Jones Lang LaSalle, one of the world's largest real estate services companies, reported revenue of $903.2 million in the third quarter, up 28 percent from the previous year.

Net income was $34 million, or 76 cents of the share, down from $37 million and 84 cents per share in 2010, but the loss was attributed to acquisition-related expenses. In the third quarter, Chicago-based Jones Lang merged with King Sturge, a large competitor in the United Kingdom, to gain the largest market share in the region, spending $319 on acquisition costs and other one-time items.

Excluding these costs, adjusted net income was up 30 percent to $50 million, or $1.12 per share, up from $38 million, or 86 cents per share in 2010. Analysts had expected earnings of $1.08 per share, according to Reuters.

Our third-quarter results were solid, and we continue to see healthy business pipelines into our seasonally strong fourth quarter, said Colin Dyer, president and CEO of Jones Lang LaSalle, in a statement. While helping our clients keep a careful watch on market conditions, we are extending our winning competitive position with increased market share and superior service delivery. 

Revenue was up in all regions, compared to the previous year.

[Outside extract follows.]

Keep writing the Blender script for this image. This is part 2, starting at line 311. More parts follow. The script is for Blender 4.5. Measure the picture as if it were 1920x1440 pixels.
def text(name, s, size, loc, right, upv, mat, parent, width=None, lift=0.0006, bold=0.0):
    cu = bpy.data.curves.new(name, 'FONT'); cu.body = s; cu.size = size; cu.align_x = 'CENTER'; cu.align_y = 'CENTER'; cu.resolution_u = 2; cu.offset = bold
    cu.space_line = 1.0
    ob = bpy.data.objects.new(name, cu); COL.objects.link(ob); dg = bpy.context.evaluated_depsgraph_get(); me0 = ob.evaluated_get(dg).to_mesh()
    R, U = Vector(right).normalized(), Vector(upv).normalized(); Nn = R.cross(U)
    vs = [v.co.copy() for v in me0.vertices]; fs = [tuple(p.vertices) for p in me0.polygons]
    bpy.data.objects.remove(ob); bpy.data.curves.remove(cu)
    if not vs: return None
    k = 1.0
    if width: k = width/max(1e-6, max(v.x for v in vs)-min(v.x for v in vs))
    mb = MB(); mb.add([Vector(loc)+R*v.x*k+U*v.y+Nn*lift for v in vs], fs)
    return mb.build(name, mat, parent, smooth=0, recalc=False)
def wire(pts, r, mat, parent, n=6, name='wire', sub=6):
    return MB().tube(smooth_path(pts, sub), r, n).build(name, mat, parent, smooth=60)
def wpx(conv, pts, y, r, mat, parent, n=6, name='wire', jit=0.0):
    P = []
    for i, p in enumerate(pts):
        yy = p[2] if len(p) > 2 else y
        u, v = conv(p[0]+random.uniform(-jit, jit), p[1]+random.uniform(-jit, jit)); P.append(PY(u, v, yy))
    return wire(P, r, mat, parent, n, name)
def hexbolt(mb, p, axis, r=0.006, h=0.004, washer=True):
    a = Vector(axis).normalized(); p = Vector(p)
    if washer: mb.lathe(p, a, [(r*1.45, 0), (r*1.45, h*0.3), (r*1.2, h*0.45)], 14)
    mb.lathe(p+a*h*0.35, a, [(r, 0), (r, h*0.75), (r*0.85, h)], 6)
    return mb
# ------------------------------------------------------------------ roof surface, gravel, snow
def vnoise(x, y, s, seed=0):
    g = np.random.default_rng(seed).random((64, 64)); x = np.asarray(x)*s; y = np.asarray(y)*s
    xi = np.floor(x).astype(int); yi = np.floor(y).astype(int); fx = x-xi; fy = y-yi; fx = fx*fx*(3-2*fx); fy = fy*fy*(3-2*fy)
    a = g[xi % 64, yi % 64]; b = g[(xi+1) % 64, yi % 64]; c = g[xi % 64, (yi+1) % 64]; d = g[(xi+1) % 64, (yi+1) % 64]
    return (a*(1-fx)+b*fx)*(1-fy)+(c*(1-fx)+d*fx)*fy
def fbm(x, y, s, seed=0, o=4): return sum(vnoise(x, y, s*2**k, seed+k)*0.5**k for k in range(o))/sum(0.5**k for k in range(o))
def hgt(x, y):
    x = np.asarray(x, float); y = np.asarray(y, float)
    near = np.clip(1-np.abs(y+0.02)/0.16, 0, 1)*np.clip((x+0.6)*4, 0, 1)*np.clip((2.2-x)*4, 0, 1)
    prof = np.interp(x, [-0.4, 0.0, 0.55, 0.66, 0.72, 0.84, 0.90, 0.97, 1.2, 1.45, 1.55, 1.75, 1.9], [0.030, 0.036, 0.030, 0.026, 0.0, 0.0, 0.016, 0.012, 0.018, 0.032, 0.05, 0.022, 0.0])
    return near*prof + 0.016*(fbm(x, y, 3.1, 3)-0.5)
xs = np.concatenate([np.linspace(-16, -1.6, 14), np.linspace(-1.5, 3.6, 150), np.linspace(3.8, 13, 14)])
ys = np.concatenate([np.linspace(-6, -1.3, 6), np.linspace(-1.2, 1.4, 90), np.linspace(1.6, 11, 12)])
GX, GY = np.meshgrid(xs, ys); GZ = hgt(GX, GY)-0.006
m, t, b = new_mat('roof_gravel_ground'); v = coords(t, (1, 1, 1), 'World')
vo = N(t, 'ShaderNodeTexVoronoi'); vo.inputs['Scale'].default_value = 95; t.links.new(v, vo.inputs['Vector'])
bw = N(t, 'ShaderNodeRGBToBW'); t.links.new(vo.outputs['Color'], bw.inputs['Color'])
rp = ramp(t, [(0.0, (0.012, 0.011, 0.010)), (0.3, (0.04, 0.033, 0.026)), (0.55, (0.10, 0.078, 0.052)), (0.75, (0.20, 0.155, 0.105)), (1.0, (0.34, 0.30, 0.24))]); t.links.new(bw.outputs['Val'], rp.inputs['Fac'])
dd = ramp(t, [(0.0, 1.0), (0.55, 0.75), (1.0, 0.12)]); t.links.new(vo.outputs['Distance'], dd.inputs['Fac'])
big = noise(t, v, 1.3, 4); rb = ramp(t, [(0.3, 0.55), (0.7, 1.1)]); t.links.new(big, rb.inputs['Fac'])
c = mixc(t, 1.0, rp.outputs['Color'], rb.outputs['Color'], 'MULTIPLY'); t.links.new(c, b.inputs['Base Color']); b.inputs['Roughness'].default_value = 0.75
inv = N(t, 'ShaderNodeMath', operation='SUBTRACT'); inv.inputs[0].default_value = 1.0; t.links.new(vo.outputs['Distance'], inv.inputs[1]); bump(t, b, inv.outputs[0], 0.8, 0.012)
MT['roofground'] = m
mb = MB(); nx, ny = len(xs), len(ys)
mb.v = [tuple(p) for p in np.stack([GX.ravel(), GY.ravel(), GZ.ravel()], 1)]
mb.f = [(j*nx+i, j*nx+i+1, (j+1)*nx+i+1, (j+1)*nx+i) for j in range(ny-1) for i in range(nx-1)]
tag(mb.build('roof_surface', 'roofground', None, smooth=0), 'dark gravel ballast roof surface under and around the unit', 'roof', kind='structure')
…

The Americas saw a 23 percent in revenue to $379.3 million, up from $309.1 million. Revenue in Europe, the Middle East and Africa increased 46 percent to $247.3 million, up from $169.3, while Asia was up 22 percent to $200.6 million, up from $165 million.

The firm's lines of business include brokering leases, the sale of buildings and debt, known as capital markets, property management, development services and advisor and consulting. The firm's subsidary LaSalle Investment Management, which handles property investments for outside clients, had $59 million in advisory fees in the third quarter, down from $62 million.

Jones Lang's major deals included a renewal and expansion of contracts with HSBC throughout the world, the $143.5 million sale of 1700 Market Street, an office building in Philadelphia, and the sale of the Rolls Building in London for over $480 million. In New York, Jones Lang recently hired leasing broker Mitch Konsker and his team from rival firm Cushman & Wakefield. In the third quarter, Konsker represented Oppenheimer & Co. in a 276,000 square foot lease at 85 Broad Street, the old Goldman Sachs headquarters, in one of the year's biggest leases in the city.

The firm is seeking to become a market leader in emerging markets, particularly Asia, with acquisitions of companies in Indonesia and Singapore, Dyer said in an earnings call on Thursday.

He added that the global leasing market remained positive, with some pullback in the U.S. due to job cuts in the finance industry and government. There may also be softening in rents in Chinese cities, where local investors are wary of the European debt crisis, he said. 

Global real estate market fundamentals are probably on a firmer footing, said Dyer, Western leasing markets are relatively tight, with no major weaknesses looming.

Last week, Jones Lang's competitor CBRE Group reported net income of $63.8 million, or 20 cents per share, a 12 percent increase over 2010.